> **Exercise objective**
Restate each of the lines given below, word for word.

----------------------------------------

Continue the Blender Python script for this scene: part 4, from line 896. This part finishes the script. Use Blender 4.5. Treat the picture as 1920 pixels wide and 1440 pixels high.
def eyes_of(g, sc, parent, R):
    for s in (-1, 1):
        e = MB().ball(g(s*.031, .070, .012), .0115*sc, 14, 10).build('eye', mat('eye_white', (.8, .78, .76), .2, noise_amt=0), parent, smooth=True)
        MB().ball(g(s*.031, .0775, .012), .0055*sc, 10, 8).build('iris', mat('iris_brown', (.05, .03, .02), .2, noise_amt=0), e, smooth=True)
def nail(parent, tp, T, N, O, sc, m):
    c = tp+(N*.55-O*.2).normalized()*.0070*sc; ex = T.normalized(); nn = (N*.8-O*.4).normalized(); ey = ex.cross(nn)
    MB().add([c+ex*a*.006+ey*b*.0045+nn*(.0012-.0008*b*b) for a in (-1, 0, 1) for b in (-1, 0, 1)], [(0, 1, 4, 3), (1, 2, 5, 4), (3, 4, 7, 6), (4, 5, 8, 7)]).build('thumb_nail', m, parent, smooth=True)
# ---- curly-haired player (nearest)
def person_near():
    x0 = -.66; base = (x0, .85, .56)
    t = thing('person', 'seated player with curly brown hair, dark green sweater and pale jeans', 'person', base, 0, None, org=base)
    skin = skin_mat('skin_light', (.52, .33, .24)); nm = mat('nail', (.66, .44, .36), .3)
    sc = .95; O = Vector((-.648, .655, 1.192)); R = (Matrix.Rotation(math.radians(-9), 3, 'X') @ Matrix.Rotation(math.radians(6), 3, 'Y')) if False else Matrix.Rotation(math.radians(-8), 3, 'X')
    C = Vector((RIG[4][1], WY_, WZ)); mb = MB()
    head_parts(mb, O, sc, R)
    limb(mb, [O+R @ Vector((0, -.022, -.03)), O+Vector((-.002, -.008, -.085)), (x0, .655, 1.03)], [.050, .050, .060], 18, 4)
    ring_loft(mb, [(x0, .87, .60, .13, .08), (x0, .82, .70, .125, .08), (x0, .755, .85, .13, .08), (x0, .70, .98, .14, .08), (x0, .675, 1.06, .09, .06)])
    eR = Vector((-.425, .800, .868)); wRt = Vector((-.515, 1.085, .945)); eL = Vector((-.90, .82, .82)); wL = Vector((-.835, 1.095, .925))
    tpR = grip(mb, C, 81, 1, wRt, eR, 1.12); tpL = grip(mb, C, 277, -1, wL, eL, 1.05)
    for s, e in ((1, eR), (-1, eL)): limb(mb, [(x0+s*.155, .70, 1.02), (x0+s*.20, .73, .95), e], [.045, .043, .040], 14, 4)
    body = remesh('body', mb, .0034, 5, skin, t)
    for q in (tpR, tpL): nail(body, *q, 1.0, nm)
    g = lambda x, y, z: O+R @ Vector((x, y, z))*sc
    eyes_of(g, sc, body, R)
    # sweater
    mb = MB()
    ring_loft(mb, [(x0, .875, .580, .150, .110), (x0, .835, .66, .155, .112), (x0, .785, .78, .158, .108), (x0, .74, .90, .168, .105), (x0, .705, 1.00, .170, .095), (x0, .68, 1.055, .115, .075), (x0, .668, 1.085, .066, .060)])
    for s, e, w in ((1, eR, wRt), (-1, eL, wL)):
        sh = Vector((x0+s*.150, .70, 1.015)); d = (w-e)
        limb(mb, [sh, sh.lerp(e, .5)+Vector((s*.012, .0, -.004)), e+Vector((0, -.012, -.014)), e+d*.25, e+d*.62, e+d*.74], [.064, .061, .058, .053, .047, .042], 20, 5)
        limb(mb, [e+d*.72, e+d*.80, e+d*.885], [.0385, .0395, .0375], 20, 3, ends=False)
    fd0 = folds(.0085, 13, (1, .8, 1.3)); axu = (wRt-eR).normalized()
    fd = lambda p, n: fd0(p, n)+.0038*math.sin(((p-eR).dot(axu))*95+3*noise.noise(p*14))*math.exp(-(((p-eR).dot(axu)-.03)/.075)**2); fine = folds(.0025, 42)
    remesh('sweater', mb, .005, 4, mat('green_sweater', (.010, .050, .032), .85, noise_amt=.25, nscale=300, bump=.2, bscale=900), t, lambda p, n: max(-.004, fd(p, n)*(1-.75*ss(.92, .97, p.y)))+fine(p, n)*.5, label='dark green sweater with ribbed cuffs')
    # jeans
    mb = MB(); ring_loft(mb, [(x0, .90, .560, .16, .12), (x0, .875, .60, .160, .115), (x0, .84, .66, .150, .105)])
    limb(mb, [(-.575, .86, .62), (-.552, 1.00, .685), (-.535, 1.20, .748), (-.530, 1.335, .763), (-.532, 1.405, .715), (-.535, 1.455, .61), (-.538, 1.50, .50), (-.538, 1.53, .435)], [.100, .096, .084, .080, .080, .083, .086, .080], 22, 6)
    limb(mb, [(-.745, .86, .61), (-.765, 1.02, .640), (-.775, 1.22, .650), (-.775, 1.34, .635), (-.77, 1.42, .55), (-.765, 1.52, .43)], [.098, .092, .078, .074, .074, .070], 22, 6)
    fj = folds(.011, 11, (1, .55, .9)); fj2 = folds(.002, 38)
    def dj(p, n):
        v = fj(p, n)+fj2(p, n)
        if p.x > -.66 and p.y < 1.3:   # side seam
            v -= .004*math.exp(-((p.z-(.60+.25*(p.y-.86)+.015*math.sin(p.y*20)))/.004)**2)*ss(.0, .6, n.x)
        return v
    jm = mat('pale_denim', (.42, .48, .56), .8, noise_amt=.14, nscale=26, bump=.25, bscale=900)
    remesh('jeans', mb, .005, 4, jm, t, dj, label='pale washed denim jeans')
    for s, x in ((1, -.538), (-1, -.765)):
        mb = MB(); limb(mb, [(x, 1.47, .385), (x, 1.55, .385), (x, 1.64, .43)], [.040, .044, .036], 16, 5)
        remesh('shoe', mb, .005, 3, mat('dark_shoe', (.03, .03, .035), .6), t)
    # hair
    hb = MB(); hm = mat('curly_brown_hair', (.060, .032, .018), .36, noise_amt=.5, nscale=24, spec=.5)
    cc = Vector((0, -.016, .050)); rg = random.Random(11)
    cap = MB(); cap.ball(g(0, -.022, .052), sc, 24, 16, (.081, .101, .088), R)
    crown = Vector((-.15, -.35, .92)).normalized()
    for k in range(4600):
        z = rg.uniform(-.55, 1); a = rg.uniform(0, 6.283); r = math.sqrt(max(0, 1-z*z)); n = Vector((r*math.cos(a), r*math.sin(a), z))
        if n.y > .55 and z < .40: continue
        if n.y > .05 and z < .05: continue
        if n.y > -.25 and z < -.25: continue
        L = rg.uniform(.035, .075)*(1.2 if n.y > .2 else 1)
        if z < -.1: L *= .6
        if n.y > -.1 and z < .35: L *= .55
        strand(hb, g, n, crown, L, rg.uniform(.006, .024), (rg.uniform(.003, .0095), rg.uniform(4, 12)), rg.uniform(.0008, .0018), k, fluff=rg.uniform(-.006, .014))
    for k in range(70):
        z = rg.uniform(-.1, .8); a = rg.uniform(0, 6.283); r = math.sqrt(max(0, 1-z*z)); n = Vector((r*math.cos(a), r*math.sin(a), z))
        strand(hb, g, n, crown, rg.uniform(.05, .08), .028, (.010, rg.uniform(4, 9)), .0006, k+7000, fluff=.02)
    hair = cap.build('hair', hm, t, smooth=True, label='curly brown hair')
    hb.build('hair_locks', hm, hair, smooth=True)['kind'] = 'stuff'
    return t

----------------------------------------

> **Solution to this exercise**
Continue the Blender Python script for this scene: part 4, from line 896. This part finishes the script. Use Blender 4.5. Treat the picture as 1920 pixels wide and 1440 pixels high.
def eyes_of(g, sc, parent, R):
    for s in (-1, 1):
        e = MB().ball(g(s*.031, .070, .012), .0115*sc, 14, 10).build('eye', mat('eye_white', (.8, .78, .76), .2, noise_amt=0), parent, smooth=True)
        MB().ball(g(s*.031, .0775, .012), .0055*sc, 10, 8).build('iris', mat('iris_brown', (.05, .03, .02), .2, noise_amt=0), e, smooth=True)
def nail(parent, tp, T, N, O, sc, m):
    c = tp+(N*.55-O*.2).normalized()*.0070*sc; ex = T.normalized(); nn = (N*.8-O*.4).normalized(); ey = ex.cross(nn)
    MB().add([c+ex*a*.006+ey*b*.0045+nn*(.0012-.0008*b*b) for a in (-1, 0, 1) for b in (-1, 0, 1)], [(0, 1, 4, 3), (1, 2, 5, 4), (3, 4, 7, 6), (4, 5, 8, 7)]).build('thumb_nail', m, parent, smooth=True)
# ---- curly-haired player (nearest)
def person_near():
    x0 = -.66; base = (x0, .85, .56)
    t = thing('person', 'seated player with curly brown hair, dark green sweater and pale jeans', 'person', base, 0, None, org=base)
    skin = skin_mat('skin_light', (.52, .33, .24)); nm = mat('nail', (.66, .44, .36), .3)
    sc = .95; O = Vector((-.648, .655, 1.192)); R = (Matrix.Rotation(math.radians(-9), 3, 'X') @ Matrix.Rotation(math.radians(6), 3, 'Y')) if False else Matrix.Rotation(math.radians(-8), 3, 'X')
    C = Vector((RIG[4][1], WY_, WZ)); mb = MB()
    head_parts(mb, O, sc, R)
    limb(mb, [O+R @ Vector((0, -.022, -.03)), O+Vector((-.002, -.008, -.085)), (x0, .655, 1.03)], [.050, .050, .060], 18, 4)
    ring_loft(mb, [(x0, .87, .60, .13, .08), (x0, .82, .70, .125, .08), (x0, .755, .85, .13, .08), (x0, .70, .98, .14, .08), (x0, .675, 1.06, .09, .06)])
    eR = Vector((-.425, .800, .868)); wRt = Vector((-.515, 1.085, .945)); eL = Vector((-.90, .82, .82)); wL = Vector((-.835, 1.095, .925))
    tpR = grip(mb, C, 81, 1, wRt, eR, 1.12); tpL = grip(mb, C, 277, -1, wL, eL, 1.05)
    for s, e in ((1, eR), (-1, eL)): limb(mb, [(x0+s*.155, .70, 1.02), (x0+s*.20, .73, .95), e], [.045, .043, .040], 14, 4)
    body = remesh('body', mb, .0034, 5, skin, t)
    for q in (tpR, tpL): nail(body, *q, 1.0, nm)
    g = lambda x, y, z: O+R @ Vector((x, y, z))*sc
    eyes_of(g, sc, body, R)
    # sweater
    mb = MB()
    ring_loft(mb, [(x0, .875, .580, .150, .110), (x0, .835, .66, .155, .112), (x0, .785, .78, .158, .108), (x0, .74, .90, .168, .105), (x0, .705, 1.00, .170, .095), (x0, .68, 1.055, .115, .075), (x0, .668, 1.085, .066, .060)])
    for s, e, w in ((1, eR, wRt), (-1, eL, wL)):
        sh = Vector((x0+s*.150, .70, 1.015)); d = (w-e)
        limb(mb, [sh, sh.lerp(e, .5)+Vector((s*.012, .0, -.004)), e+Vector((0, -.012, -.014)), e+d*.25, e+d*.62, e+d*.74], [.064, .061, .058, .053, .047, .042], 20, 5)
        limb(mb, [e+d*.72, e+d*.80, e+d*.885], [.0385, .0395, .0375], 20, 3, ends=False)
    fd0 = folds(.0085, 13, (1, .8, 1.3)); axu = (wRt-eR).normalized()
    fd = lambda p, n: fd0(p, n)+.0038*math.sin(((p-eR).dot(axu))*95+3*noise.noise(p*14))*math.exp(-(((p-eR).dot(axu)-.03)/.075)**2); fine = folds(.0025, 42)
    remesh('sweater', mb, .005, 4, mat('green_sweater', (.010, .050, .032), .85, noise_amt=.25, nscale=300, bump=.2, bscale=900), t, lambda p, n: max(-.004, fd(p, n)*(1-.75*ss(.92, .97, p.y)))+fine(p, n)*.5, label='dark green sweater with ribbed cuffs')
    # jeans
    mb = MB(); ring_loft(mb, [(x0, .90, .560, .16, .12), (x0, .875, .60, .160, .115), (x0, .84, .66, .150, .105)])
    limb(mb, [(-.575, .86, .62), (-.552, 1.00, .685), (-.535, 1.20, .748), (-.530, 1.335, .763), (-.532, 1.405, .715), (-.535, 1.455, .61), (-.538, 1.50, .50), (-.538, 1.53, .435)], [.100, .096, .084, .080, .080, .083, .086, .080], 22, 6)
    limb(mb, [(-.745, .86, .61), (-.765, 1.02, .640), (-.775, 1.22, .650), (-.775, 1.34, .635), (-.77, 1.42, .55), (-.765, 1.52, .43)], [.098, .092, .078, .074, .074, .070], 22, 6)
    fj = folds(.011, 11, (1, .55, .9)); fj2 = folds(.002, 38)
    def dj(p, n):
        v = fj(p, n)+fj2(p, n)
        if p.x > -.66 and p.y < 1.3:   # side seam
            v -= .004*math.exp(-((p.z-(.60+.25*(p.y-.86)+.015*math.sin(p.y*20)))/.004)**2)*ss(.0, .6, n.x)
        return v
    jm = mat('pale_denim', (.42, .48, .56), .8, noise_amt=.14, nscale=26, bump=.25, bscale=900)
    remesh('jeans', mb, .005, 4, jm, t, dj, label='pale washed denim jeans')
    for s, x in ((1, -.538), (-1, -.765)):
        mb = MB(); limb(mb, [(x, 1.47, .385), (x, 1.55, .385), (x, 1.64, .43)], [.040, .044, .036], 16, 5)
        remesh('shoe', mb, .005, 3, mat('dark_shoe', (.03, .03, .035), .6), t)
    # hair
    hb = MB(); hm = mat('curly_brown_hair', (.060, .032, .018), .36, noise_amt=.5, nscale=24, spec=.5)
    cc = Vector((0, -.016, .050)); rg = random.Random(11)
    cap = MB(); cap.ball(g(0, -.022, .052), sc, 24, 16, (.081, .101, .088), R)
    crown = Vector((-.15, -.35, .92)).normalized()
    for k in range(4600):
        z = rg.uniform(-.55, 1); a = rg.uniform(0, 6.283); r = math.sqrt(max(0, 1-z*z)); n = Vector((r*math.cos(a), r*math.sin(a), z))
        if n.y > .55 and z < .40: continue
        if n.y > .05 and z < .05: continue
        if n.y > -.25 and z < -.25: continue
        L = rg.uniform(.035, .075)*(1.2 if n.y > .2 else 1)
        if z < -.1: L *= .6
        if n.y > -.1 and z < .35: L *= .55
        strand(hb, g, n, crown, L, rg.uniform(.006, .024), (rg.uniform(.003, .0095), rg.uniform(4, 12)), rg.uniform(.0008, .0018), k, fluff=rg.uniform(-.006, .014))
    for k in range(70):
        z = rg.uniform(-.1, .8); a = rg.uniform(0, 6.283); r = math.sqrt(max(0, 1-z*z)); n = Vector((r*math.cos(a), r*math.sin(a), z))
        strand(hb, g, n, crown, rg.uniform(.05, .08), .028, (.010, rg.uniform(4, 9)), .0006, k+7000, fluff=.02)
    hair = cap.build('hair', hm, t, smooth=True, label='curly brown hair')
    hb.build('hair_locks', hm, hair, smooth=True)['kind'] = 'stuff'
    return t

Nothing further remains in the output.